What causes bash to pause after a bad command?

Solution 1:

This type of behavior is caused by a tool frequently installed on some distributions that hook into bash. This hook makes it so that if you try to run a command, and the command doesn't exist, then bash will search the files available in the configured repositories, and tell you what package you would need to install to get that command.

If you are not on a Debian system you'll want to look at your bash startup files profiles and so on and see if anything defines the function named command_not_found_handle. If that bash function is defined, then it will be called whenever you run a command and an appropriate program cannot be found in your search path. If you run typset | less and browse through the output you will see the command_not_found_handle() function if it has been defined.

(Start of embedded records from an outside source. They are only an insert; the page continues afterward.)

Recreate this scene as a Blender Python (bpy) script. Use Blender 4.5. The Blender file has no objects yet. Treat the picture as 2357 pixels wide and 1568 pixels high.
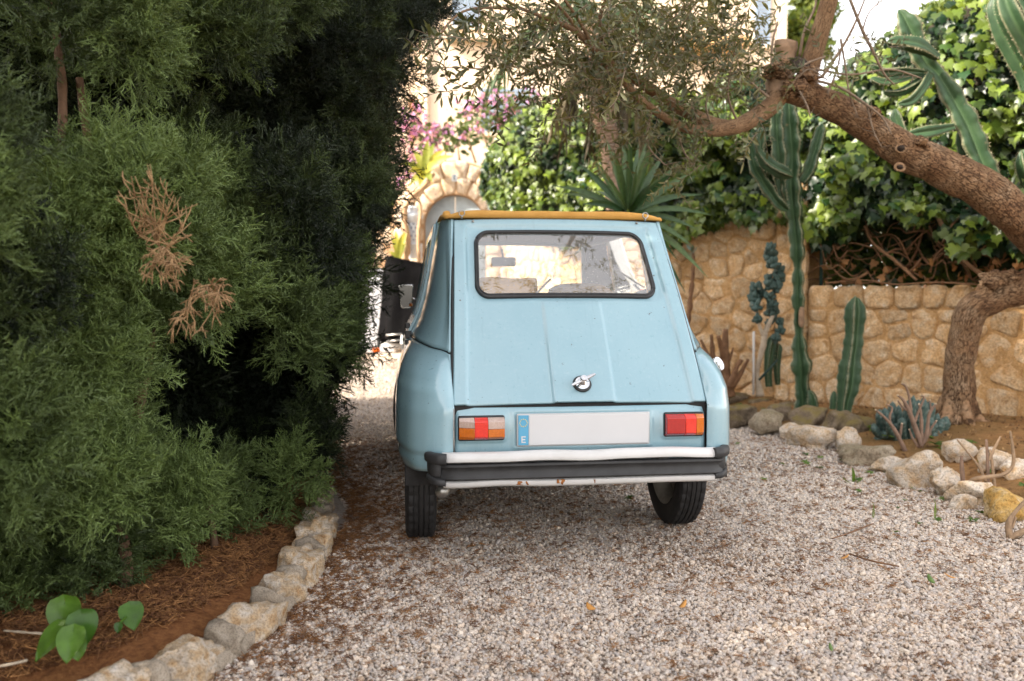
import bpy, bmesh, math, random
import numpy as np
from mathutils import Vector, Matrix, Euler

SC = bpy.context.scene
COL = SC.collection
R_ = math.radians
rng = np.random.default_rng(7)
random.seed(7)

# ------------------------------------------------------------------ camera, sky, sun, exposure
CAM_H = 1.07
PITCH = math.atan(94 / 1964.0)
cam_d = bpy.data.cameras.new('camera')
cam = bpy.data.objects.new('camera', cam_d)
COL.objects.link(cam)
cam.location = (0, 0, CAM_H)
cam.rotation_euler = (math.pi / 2 - PITCH, 0, 0)
cam_d.sensor_width = 36.0
cam_d.lens = 30.0
cam_d.clip_start = 0.05
cam_d.clip_end = 2000
cam_d.dof.use_dof = True
cam_d.dof.focus_distance = 3.45
cam_d.dof.aperture_fstop = 2.2
SC.camera = cam

SUN_DIR = Vector((0.86, 0.34, -0.60)).normalized()        # the way the light travels
sun_elev = math.asin(-SUN_DIR.z)
sun_azim = math.atan2(-SUN_DIR.x, -SUN_DIR.y)             # from +Y clockwise
world = bpy.data.worlds.new('World')
SC.world = world
world.use_nodes = True
wt = world.node_tree
wt.nodes.clear()
w_out = wt.nodes.new('ShaderNodeOutputWorld')
w_bg = wt.nodes.new('ShaderNodeBackground')
w_sky = wt.nodes.new('ShaderNodeTexSky')
w_sky.sky_type = 'NISHITA'
w_sky.sun_disc = False
w_sky.sun_elevation = sun_elev
w_sky.sun_rotation = sun_azim
w_sky.air_density = 0.8
w_sky.dust_density = 1.2
w_sky.ozone_density = 1.0
w_hsv = wt.nodes.new('ShaderNodeHueSaturation')           # thin high haze: a pale, nearly white sky
w_hsv.inputs['Saturation'].default_value = 0.30
w_mul = wt.nodes.new('ShaderNodeMix'); w_mul.data_type = 'RGBA'; w_mul.blend_type = 'MULTIPLY'
w_mul.inputs['Factor'].default_value = 1.0
w_mul.inputs['B'].default_value = (1.08, 1.0, 0.92, 1)
wt.links.new(w_sky.outputs[0], w_hsv.inputs['Color'])
wt.links.new(w_hsv.outputs[0], w_mul.inputs['A'])
wt.links.new(w_mul.outputs['Result'], w_bg.inputs['Color'])
w_bg.inputs['Strength'].default_value = 0.15
wt.links.new(w_bg.outputs[0], w_out.inputs['Surface'])

sun_d = bpy.data.lights.new('sun', 'SUN')
sun_d.energy = 2.4
sun_d.angle = R_(0.55)
sun_d.color = (1.0, 0.90, 0.76)
sun = bpy.data.objects.new('sun', sun_d)
COL.objects.link(sun)
sun.rotation_euler = SUN_DIR.to_track_quat('-Z', 'Y').to_euler()
sun.location = (-6, -4, 9)

SC.view_settings.view_transform = 'Standard'
SC.view_settings.look = 'None'
SC.view_settings.exposure = 2.35
SC.view_settings.gamma = 1.0
SC.view_settings.use_curve_mapping = False
SC.render.engine = 'CYCLES'
SC.cycles.use_denoising = True
SC.cycles.max_bounces = 8
SC.cycles.diffuse_bounces = 2
SC.cycles.glossy_bounces = 4
SC.cycles.transmission_bounces = 6
SC.cycles.transparent_max_bounces = 12
SC.cycles.sample_clamp_indirect = 6.0
SC.cycles.caustics_reflective = False
SC.cycles.caustics_refractive = False
# ------------------------------------------------------------------ helpers
F = 1964.0
_c, _s = math.cos(PITCH), math.sin(PITCH)

def at(u, v, Y):
    """a point of the place: the one seen at (u, v) of the 2357 px wide photograph, Y metres ahead"""
    dx, dz = (u - 1178.5) / F, -(v - 784.0) / F
    r = Vector((dx, _c + dz * _s, dz * _c - _s))
    return Vector((0, 0, CAM_H)) + r * (Y / r.y)

def on_ground(u, v, z=0.0):
    p = at(u, v, 1.0) - Vector((0, 0, CAM_H))
    return Vector((0, 0, CAM_H)) + p * ((z - CAM_H) / p.z)

def gz(x, y):
    k = min(1.0, max(0.0, (2.4 - x) / 1.6)); k = k * k * (3 - 2 * k)
    return 0.11 * max(0.0, min(y, 14.0) - 8.0) * k

_lat = {}
def vnoise(P, seed=0):
    """value noise in [-1,1] at an (N,3) array"""
    if seed not in _lat:
        _lat[seed] = np.random.default_rng(1000 + seed).uniform(-1, 1, (32, 32, 32))
    L = _lat[seed]
    P = np.asarray(P, float)
    i = np.floor(P).astype(int); f = P - i
    f = f * f * (3 - 2 * f)
    out = 0
    for dx in (0, 1):
        for dy in (0, 1):
            for dz in (0, 1):
                w = (f[:, 0] if dx else 1 - f[:, 0]) * (f[:, 1] if dy else 1 - f[:, 1]) * (f[:, 2] if dz else 1 - f[:, 2])
                out = out + w * L[(i[:, 0] + dx) % 32, (i[:, 1] + dy) % 32, (i[:, 2] + dz) % 32]
    return out

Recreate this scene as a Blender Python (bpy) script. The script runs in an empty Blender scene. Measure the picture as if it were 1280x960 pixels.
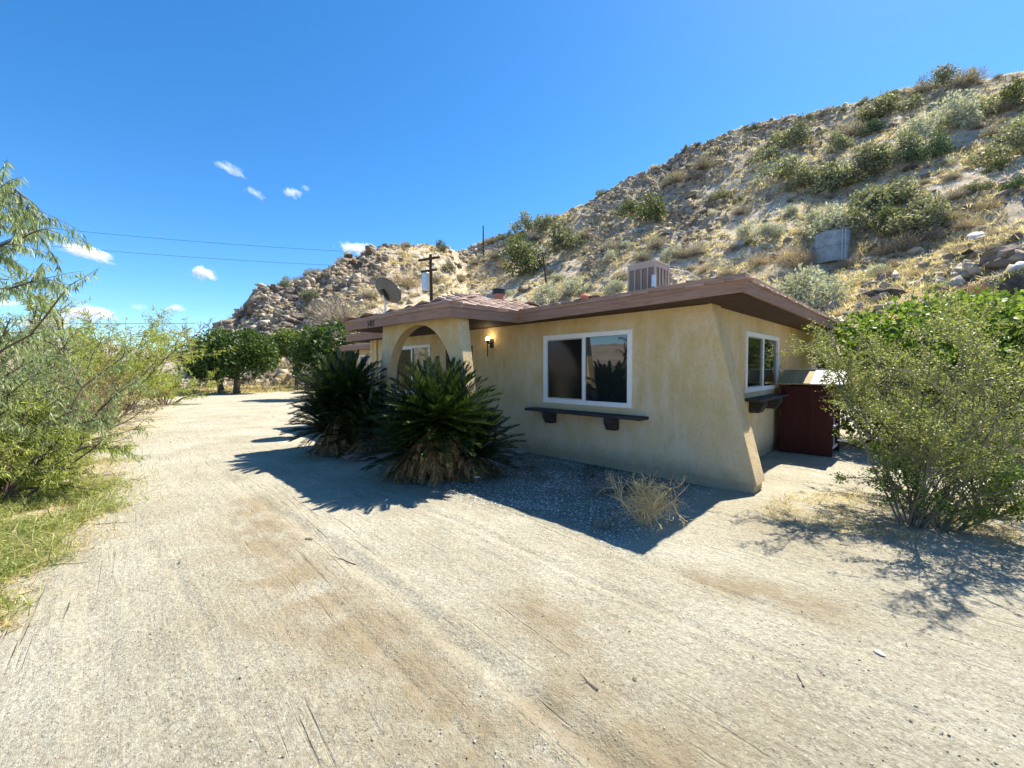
import bpy, math, random
import numpy as np
from mathutils import Matrix, Vector, Euler

# ------------------------------------------------------------------ camera, sky, sun, exposure
scn = bpy.context.scene
COL = scn.collection
R = math.radians
cd = bpy.data.cameras.new('camera'); cam = bpy.data.objects.new('camera', cd); COL.objects.link(cam)
cd.sensor_width = 36.0; cd.lens = 14.494; cd.clip_start = 0.05; cd.clip_end = 12000
cam.matrix_world = Matrix.Translation((0, 0, 1.6)) @ Matrix.Rotation(math.pi/2-0.0381, 4, 'X') @ Matrix.Rotation(-0.0044, 4, 'Z')
scn.camera = cam

SUN_DIR = Vector((0.58, 0.455, 1.0)).normalized()
SUN_EL = math.asin(SUN_DIR.z); SUN_AZ = math.atan2(SUN_DIR.x, SUN_DIR.y)      # azimuth clockwise from +Y
world = bpy.data.worlds.new('World'); scn.world = world; world.use_nodes = True
wn = world.node_tree; wn.nodes.clear()
wo = wn.nodes.new('ShaderNodeOutputWorld'); bg = wn.nodes.new('ShaderNodeBackground')
sky = wn.nodes.new('ShaderNodeTexSky'); sky.sky_type = 'NISHITA'; sky.sun_disc = False
sky.sun_elevation = SUN_EL; sky.sun_rotation = SUN_AZ
sky.altitude = 900; sky.air_density = 0.9; sky.dust_density = 0.3; sky.ozone_density = 5.0
hs = wn.nodes.new('ShaderNodeHueSaturation'); hs.inputs['Saturation'].default_value = 1.24; hs.inputs['Hue'].default_value = .497
wn.links.new(sky.outputs[0], hs.inputs['Color']); wn.links.new(hs.outputs[0], bg.inputs['Color'])
bg.inputs['Strength'].default_value = 0.092
wn.links.new(bg.outputs[0], wo.inputs['Surface'])
sl = bpy.data.lights.new('sun', 'SUN'); so = bpy.data.objects.new('sun', sl); COL.objects.link(so)
sl.energy = 4.2; sl.angle = R(0.53); sl.color = (1.0, 0.925, 0.80)
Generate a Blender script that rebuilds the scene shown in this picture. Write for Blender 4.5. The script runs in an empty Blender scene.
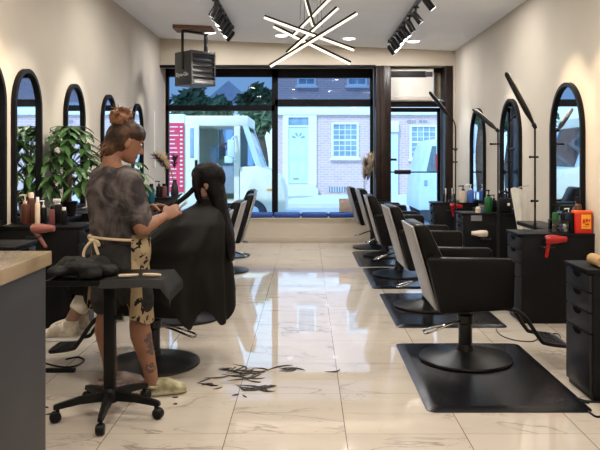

On Debian/Ubuntu the package that provides this behavior is command-not-found. If you purge that, then you will disable the lookups which does slow things down.

Here is an example

# command-not-found installed
$ time pwgen
The program 'pwgen' is currently not installed.  To run 'pwgen' please ask your administrator to install the package 'pwgen'
pwgen: command not found

real    0m0.074s
user    0m0.032s
sys     0m0.040s

# purge command-not-found and restart bash
$ time pwgen
-bash: pwgen: command not found

real    0m0.002s
user    0m0.000s
sys     0m0.000s

The exact time would of course be different for you. I ran my tests on a pretty beefy server.

Solution 2:

Part of the question was "is there a way to fix this (in Fedora)?" There is: at the bottom of your .bashrc file add the command

unset command_not_found_handle

You probably want to do it at the end of your .bashrc (or close to it) because you might be running /etc/bashrc or other bash scripts at the top of your .bashrc.